Washingtonexaminer

The UAE shows its duplicity with China kowtowing and COP28 oil deals

J.Ramirez3 months ago


The United Arab Emirates is facing criticism after leaked documents show it planned to use the COP28 climate summit, which began in Dubai on Thursday, to seek oil and gas deals with 15 nations.

The negotiations were set to be led by summit host Sultan Ahmed al Jaber, the UAE's industry minister and head of its national oil company. Asked whether the hosting of an anti-carbon emissions summit was compatible with using said summit secretly to negotiate energy deals, the UAE first responded that "private meetings are private." Jaber then claimed, "These allegations are false, not true, incorrect, and not accurate." The documents speak for themselves, however.

This is only the latest incident of growing duplicity in the UAE's foreign policy. Although the collection of Sunni Arab kingdoms is supposedly a very close U.S. ally, it has fostered deep cooperation with China and Russia. The UAE has openly undermined international efforts to constrain Russian President Vladimir Putin's war economy and the destabilization of Europe. Then, there's the UAE's very close relationship with communist China . Jaber's COP28 deals were set to include Beijing. But this is just the tip of the iceberg. The UAE also hosts Chinese military bases and shares highly advanced technology with China.
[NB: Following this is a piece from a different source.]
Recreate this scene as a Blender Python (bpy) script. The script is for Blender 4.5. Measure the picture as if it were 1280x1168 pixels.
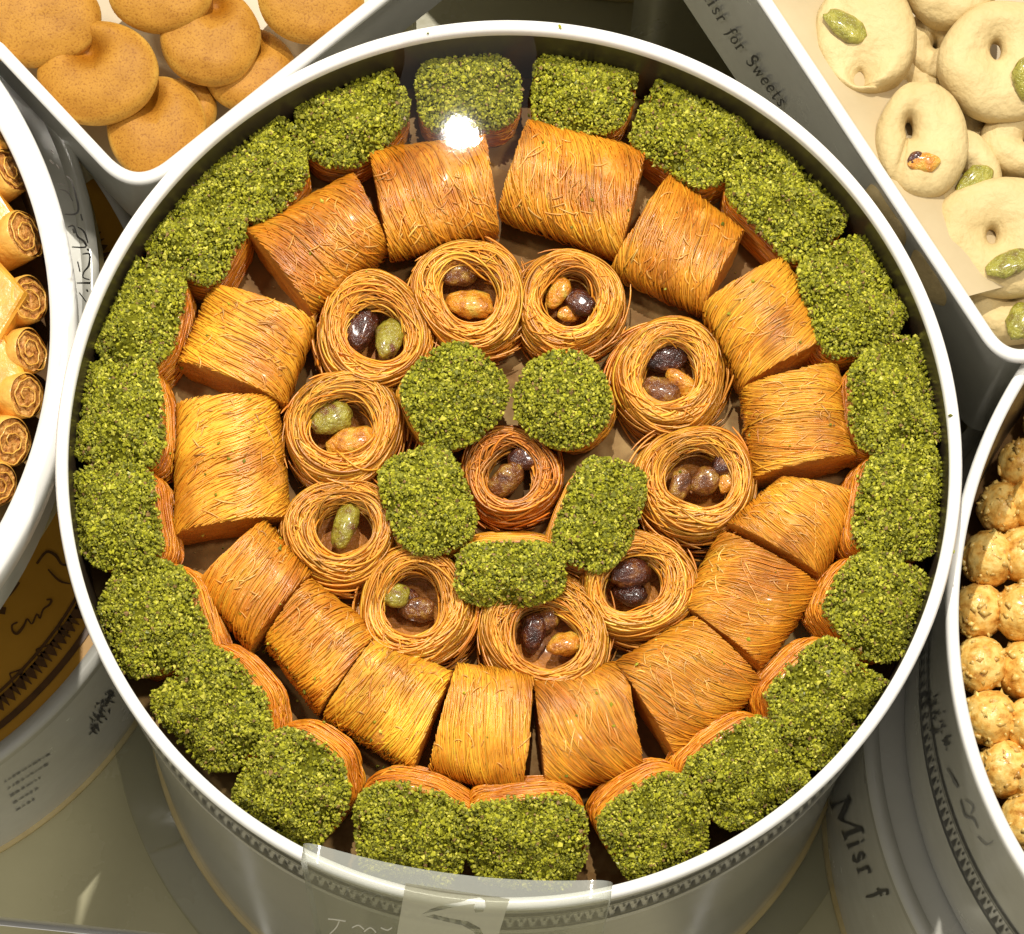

As the reported this week, the UAE has ignored repeatedly stated U.S. concerns over its national security adviser's engagement with China in the operation of his artificial intelligence company. Via its CEO, that company, G42, is linked to Beijing's security apparatus. This cooperation is of great value to China in the sense that AI will allow China's Ministry of State Security to boost its intelligence collection efforts dramatically and the People's Liberation Army similarly to strengthen its sensor and targeting capabilities. To be clear, what the UAE is doing with G42 will likely lead to American deaths in any future war with China (Israel shows similarly concerning cooperation with China in this regard). The UAE's interest in boosting China is stark. The Muslim nation even provides diplomatic cover for Beijing's genocide against its Uyghur Muslim population, for example.

The UAE has the right to pursue whatever foreign policy it sees fit. But its current trajectory is not compatible with keystone U.S. national security interests. The U.S. should respond in recognition of that basic fact.